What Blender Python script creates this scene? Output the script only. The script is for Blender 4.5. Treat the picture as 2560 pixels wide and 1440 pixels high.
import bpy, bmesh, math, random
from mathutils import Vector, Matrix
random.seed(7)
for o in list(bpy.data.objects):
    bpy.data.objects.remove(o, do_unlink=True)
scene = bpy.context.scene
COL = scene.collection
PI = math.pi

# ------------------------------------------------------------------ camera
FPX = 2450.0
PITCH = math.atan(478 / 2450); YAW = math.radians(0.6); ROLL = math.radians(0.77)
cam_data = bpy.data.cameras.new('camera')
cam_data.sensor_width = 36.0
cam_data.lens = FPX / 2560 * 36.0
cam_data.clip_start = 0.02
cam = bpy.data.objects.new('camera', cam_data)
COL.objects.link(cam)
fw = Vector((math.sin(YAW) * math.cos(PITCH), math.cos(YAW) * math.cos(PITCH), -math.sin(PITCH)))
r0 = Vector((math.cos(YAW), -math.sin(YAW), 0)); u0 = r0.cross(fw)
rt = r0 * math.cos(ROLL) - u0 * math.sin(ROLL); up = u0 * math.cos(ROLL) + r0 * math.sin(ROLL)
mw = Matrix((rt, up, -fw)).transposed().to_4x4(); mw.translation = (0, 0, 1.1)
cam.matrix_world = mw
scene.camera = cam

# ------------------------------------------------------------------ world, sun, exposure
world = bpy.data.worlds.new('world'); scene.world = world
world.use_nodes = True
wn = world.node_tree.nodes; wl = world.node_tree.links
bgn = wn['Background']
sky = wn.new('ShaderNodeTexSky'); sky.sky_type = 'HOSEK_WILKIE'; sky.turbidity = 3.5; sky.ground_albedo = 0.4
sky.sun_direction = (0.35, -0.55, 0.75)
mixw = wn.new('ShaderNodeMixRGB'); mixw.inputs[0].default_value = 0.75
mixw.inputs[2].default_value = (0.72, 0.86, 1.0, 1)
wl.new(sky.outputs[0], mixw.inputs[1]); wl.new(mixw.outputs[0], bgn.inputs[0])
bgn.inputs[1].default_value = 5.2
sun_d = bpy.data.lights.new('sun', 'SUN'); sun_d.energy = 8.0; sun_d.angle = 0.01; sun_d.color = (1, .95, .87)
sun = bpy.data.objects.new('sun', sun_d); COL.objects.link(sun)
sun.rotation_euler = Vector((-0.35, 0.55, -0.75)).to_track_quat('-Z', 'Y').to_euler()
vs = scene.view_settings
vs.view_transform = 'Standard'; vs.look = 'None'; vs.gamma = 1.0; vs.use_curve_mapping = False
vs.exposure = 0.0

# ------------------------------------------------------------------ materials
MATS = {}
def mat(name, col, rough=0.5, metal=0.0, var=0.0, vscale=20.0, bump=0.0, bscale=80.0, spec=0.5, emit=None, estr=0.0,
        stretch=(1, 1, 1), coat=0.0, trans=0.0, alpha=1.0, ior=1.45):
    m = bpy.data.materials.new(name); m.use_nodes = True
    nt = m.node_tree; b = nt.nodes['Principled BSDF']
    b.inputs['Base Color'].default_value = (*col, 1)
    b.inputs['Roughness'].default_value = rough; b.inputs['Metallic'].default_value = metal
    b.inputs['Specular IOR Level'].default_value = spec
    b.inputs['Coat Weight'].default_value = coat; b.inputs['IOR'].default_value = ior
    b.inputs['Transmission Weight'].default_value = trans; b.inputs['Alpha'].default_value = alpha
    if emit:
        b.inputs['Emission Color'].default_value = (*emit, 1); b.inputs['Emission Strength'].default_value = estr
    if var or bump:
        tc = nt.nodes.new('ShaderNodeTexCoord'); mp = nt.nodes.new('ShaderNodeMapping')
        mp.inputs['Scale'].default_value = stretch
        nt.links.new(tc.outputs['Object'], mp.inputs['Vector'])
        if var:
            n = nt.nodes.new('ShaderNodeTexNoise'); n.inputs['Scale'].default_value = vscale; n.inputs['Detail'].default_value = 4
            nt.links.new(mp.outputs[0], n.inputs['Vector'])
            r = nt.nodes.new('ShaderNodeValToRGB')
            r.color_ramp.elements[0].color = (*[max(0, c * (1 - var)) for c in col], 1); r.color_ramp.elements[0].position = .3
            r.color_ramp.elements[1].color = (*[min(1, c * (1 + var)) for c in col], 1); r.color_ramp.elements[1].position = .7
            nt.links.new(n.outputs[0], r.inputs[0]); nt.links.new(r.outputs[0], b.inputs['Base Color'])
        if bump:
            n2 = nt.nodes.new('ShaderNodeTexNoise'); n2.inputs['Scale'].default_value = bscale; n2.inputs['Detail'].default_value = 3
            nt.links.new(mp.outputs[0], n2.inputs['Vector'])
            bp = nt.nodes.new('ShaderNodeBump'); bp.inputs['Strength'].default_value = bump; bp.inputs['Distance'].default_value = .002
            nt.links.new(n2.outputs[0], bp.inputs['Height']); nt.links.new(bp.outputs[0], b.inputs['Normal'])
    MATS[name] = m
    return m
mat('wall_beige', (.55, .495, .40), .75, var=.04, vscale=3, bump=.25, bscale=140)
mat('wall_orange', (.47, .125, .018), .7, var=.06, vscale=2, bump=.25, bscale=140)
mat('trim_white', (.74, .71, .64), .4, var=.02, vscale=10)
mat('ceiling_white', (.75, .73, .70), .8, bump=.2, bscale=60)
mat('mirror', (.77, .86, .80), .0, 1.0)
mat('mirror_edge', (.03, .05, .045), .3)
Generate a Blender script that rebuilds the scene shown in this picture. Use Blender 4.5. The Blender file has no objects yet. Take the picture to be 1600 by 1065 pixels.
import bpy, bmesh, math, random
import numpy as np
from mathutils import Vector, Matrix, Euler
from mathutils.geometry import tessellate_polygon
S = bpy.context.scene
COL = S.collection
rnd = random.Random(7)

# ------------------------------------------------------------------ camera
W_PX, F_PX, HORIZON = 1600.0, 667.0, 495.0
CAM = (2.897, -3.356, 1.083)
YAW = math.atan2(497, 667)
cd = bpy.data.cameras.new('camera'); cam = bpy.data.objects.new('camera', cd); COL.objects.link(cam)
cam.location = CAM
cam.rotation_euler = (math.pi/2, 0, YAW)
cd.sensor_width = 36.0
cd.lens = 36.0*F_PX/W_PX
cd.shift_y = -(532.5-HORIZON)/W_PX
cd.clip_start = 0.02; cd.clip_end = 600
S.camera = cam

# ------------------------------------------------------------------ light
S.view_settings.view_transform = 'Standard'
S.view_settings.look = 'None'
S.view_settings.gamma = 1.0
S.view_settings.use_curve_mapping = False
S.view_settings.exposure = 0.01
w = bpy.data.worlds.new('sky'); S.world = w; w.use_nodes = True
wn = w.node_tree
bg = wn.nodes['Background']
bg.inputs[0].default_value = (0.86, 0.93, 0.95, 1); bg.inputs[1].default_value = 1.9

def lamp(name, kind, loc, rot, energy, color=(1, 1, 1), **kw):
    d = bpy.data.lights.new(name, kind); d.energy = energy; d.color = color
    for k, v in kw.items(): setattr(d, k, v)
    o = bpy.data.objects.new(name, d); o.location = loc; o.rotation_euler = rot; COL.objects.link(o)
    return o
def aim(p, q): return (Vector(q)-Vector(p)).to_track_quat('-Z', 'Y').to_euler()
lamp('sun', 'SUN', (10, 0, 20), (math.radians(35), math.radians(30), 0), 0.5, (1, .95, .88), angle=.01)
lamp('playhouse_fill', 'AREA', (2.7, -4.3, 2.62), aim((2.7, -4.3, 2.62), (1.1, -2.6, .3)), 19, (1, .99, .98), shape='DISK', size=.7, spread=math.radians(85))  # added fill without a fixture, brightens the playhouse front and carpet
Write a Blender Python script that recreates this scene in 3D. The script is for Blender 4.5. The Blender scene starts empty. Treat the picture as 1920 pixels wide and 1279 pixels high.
──────
EXERCISE PROMPT:
Working from the material above, retype it in its entirety without change.

OUTPUT BELOW:
What Blender Python script creates this scene? Output the script only. The script is for Blender 4.5. Treat the picture as 2560 pixels wide and 1440 pixels high.
import bpy, bmesh, math, random
from mathutils import Vector, Matrix
random.seed(7)
for o in list(bpy.data.objects):
    bpy.data.objects.remove(o, do_unlink=True)
scene = bpy.context.scene
COL = scene.collection
PI = math.pi

# ------------------------------------------------------------------ camera
FPX = 2450.0
PITCH = math.atan(478 / 2450); YAW = math.radians(0.6); ROLL = math.radians(0.77)
cam_data = bpy.data.cameras.new('camera')
cam_data.sensor_width = 36.0
cam_data.lens = FPX / 2560 * 36.0
cam_data.clip_start = 0.02
cam = bpy.data.objects.new('camera', cam_data)
COL.objects.link(cam)
fw = Vector((math.sin(YAW) * math.cos(PITCH), math.cos(YAW) * math.cos(PITCH), -math.sin(PITCH)))
r0 = Vector((math.cos(YAW), -math.sin(YAW), 0)); u0 = r0.cross(fw)
rt = r0 * math.cos(ROLL) - u0 * math.sin(ROLL); up = u0 * math.cos(ROLL) + r0 * math.sin(ROLL)
mw = Matrix((rt, up, -fw)).transposed().to_4x4(); mw.translation = (0, 0, 1.1)
cam.matrix_world = mw
scene.camera = cam

# ------------------------------------------------------------------ world, sun, exposure
world = bpy.data.worlds.new('world'); scene.world = world
world.use_nodes = True
wn = world.node_tree.nodes; wl = world.node_tree.links
bgn = wn['Background']
sky = wn.new('ShaderNodeTexSky'); sky.sky_type = 'HOSEK_WILKIE'; sky.turbidity = 3.5; sky.ground_albedo = 0.4
sky.sun_direction = (0.35, -0.55, 0.75)
mixw = wn.new('ShaderNodeMixRGB'); mixw.inputs[0].default_value = 0.75
mixw.inputs[2].default_value = (0.72, 0.86, 1.0, 1)
wl.new(sky.outputs[0], mixw.inputs[1]); wl.new(mixw.outputs[0], bgn.inputs[0])
bgn.inputs[1].default_value = 5.2
sun_d = bpy.data.lights.new('sun', 'SUN'); sun_d.energy = 8.0; sun_d.angle = 0.01; sun_d.color = (1, .95, .87)
sun = bpy.data.objects.new('sun', sun_d); COL.objects.link(sun)
sun.rotation_euler = Vector((-0.35, 0.55, -0.75)).to_track_quat('-Z', 'Y').to_euler()
vs = scene.view_settings
vs.view_transform = 'Standard'; vs.look = 'None'; vs.gamma = 1.0; vs.use_curve_mapping = False
vs.exposure = 0.0

# ------------------------------------------------------------------ materials
MATS = {}
def mat(name, col, rough=0.5, metal=0.0, var=0.0, vscale=20.0, bump=0.0, bscale=80.0, spec=0.5, emit=None, estr=0.0,
        stretch=(1, 1, 1), coat=0.0, trans=0.0, alpha=1.0, ior=1.45):
    m = bpy.data.materials.new(name); m.use_nodes = True
    nt = m.node_tree; b = nt.nodes['Principled BSDF']
    b.inputs['Base Color'].default_value = (*col, 1)
    b.inputs['Roughness'].default_value = rough; b.inputs['Metallic'].default_value = metal
    b.inputs['Specular IOR Level'].default_value = spec
    b.inputs['Coat Weight'].default_value = coat; b.inputs['IOR'].default_value = ior
    b.inputs['Transmission Weight'].default_value = trans; b.inputs['Alpha'].default_value = alpha
    if emit:
        b.inputs['Emission Color'].default_value = (*emit, 1); b.inputs['Emission Strength'].default_value = estr
    if var or bump:
        tc = nt.nodes.new('ShaderNodeTexCoord'); mp = nt.nodes.new('ShaderNodeMapping')
        mp.inputs['Scale'].default_value = stretch
        nt.links.new(tc.outputs['Object'], mp.inputs['Vector'])
        if var:
            n = nt.nodes.new('ShaderNodeTexNoise'); n.inputs['Scale'].default_value = vscale; n.inputs['Detail'].default_value = 4
            nt.links.new(mp.outputs[0], n.inputs['Vector'])
            r = nt.nodes.new('ShaderNodeValToRGB')
            r.color_ramp.elements[0].color = (*[max(0, c * (1 - var)) for c in col], 1); r.color_ramp.elements[0].position = .3
            r.color_ramp.elements[1].color = (*[min(1, c * (1 + var)) for c in col], 1); r.color_ramp.elements[1].position = .7
            nt.links.new(n.outputs[0], r.inputs[0]); nt.links.new(r.outputs[0], b.inputs['Base Color'])
        if bump:
            n2 = nt.nodes.new('ShaderNodeTexNoise'); n2.inputs['Scale'].default_value = bscale; n2.inputs['Detail'].default_value = 3
            nt.links.new(mp.outputs[0], n2.inputs['Vector'])
            bp = nt.nodes.new('ShaderNodeBump'); bp.inputs['Strength'].default_value = bump; bp.inputs['Distance'].default_value = .002
            nt.links.new(n2.outputs[0], bp.inputs['Height']); nt.links.new(bp.outputs[0], b.inputs['Normal'])
    MATS[name] = m
    return m
mat('wall_beige', (.55, .495, .40), .75, var=.04, vscale=3, bump=.25, bscale=140)
mat('wall_orange', (.47, .125, .018), .7, var=.06, vscale=2, bump=.25, bscale=140)
mat('trim_white', (.74, .71, .64), .4, var=.02, vscale=10)
mat('ceiling_white', (.75, .73, .70), .8, bump=.2, bscale=60)
mat('mirror', (.77, .86, .80), .0, 1.0)
mat('mirror_edge', (.03, .05, .045), .3)
Generate a Blender script that rebuilds the scene shown in this picture. Use Blender 4.5. The Blender file has no objects yet. Take the picture to be 1600 by 1065 pixels.
import bpy, bmesh, math, random
import numpy as np
from mathutils import Vector, Matrix, Euler
from mathutils.geometry import tessellate_polygon
S = bpy.context.scene
COL = S.collection
rnd = random.Random(7)

# ------------------------------------------------------------------ camera
W_PX, F_PX, HORIZON = 1600.0, 667.0, 495.0
CAM = (2.897, -3.356, 1.083)
YAW = math.atan2(497, 667)
cd = bpy.data.cameras.new('camera'); cam = bpy.data.objects.new('camera', cd); COL.objects.link(cam)
cam.location = CAM
cam.rotation_euler = (math.pi/2, 0, YAW)
cd.sensor_width = 36.0
cd.lens = 36.0*F_PX/W_PX
cd.shift_y = -(532.5-HORIZON)/W_PX
cd.clip_start = 0.02; cd.clip_end = 600
S.camera = cam

# ------------------------------------------------------------------ light
S.view_settings.view_transform = 'Standard'
S.view_settings.look = 'None'
S.view_settings.gamma = 1.0
S.view_settings.use_curve_mapping = False
S.view_settings.exposure = 0.01
w = bpy.data.worlds.new('sky'); S.world = w; w.use_nodes = True
wn = w.node_tree
bg = wn.nodes['Background']
bg.inputs[0].default_value = (0.86, 0.93, 0.95, 1); bg.inputs[1].default_value = 1.9

def lamp(name, kind, loc, rot, energy, color=(1, 1, 1), **kw):
    d = bpy.data.lights.new(name, kind); d.energy = energy; d.color = color
    for k, v in kw.items(): setattr(d, k, v)
    o = bpy.data.objects.new(name, d); o.location = loc; o.rotation_euler = rot; COL.objects.link(o)
    return o
def aim(p, q): return (Vector(q)-Vector(p)).to_track_quat('-Z', 'Y').to_euler()
lamp('sun', 'SUN', (10, 0, 20), (math.radians(35), math.radians(30), 0), 0.5, (1, .95, .88), angle=.01)
lamp('playhouse_fill', 'AREA', (2.7, -4.3, 2.62), aim((2.7, -4.3, 2.62), (1.1, -2.6, .3)), 19, (1, .99, .98), shape='DISK', size=.7, spread=math.radians(85))  # added fill without a fixture, brightens the playhouse front and carpet
Write a Blender Python script that recreates this scene in 3D. The script is for Blender 4.5. The Blender scene starts empty. Treat the picture as 1920 pixels wide and 1279 pixels high.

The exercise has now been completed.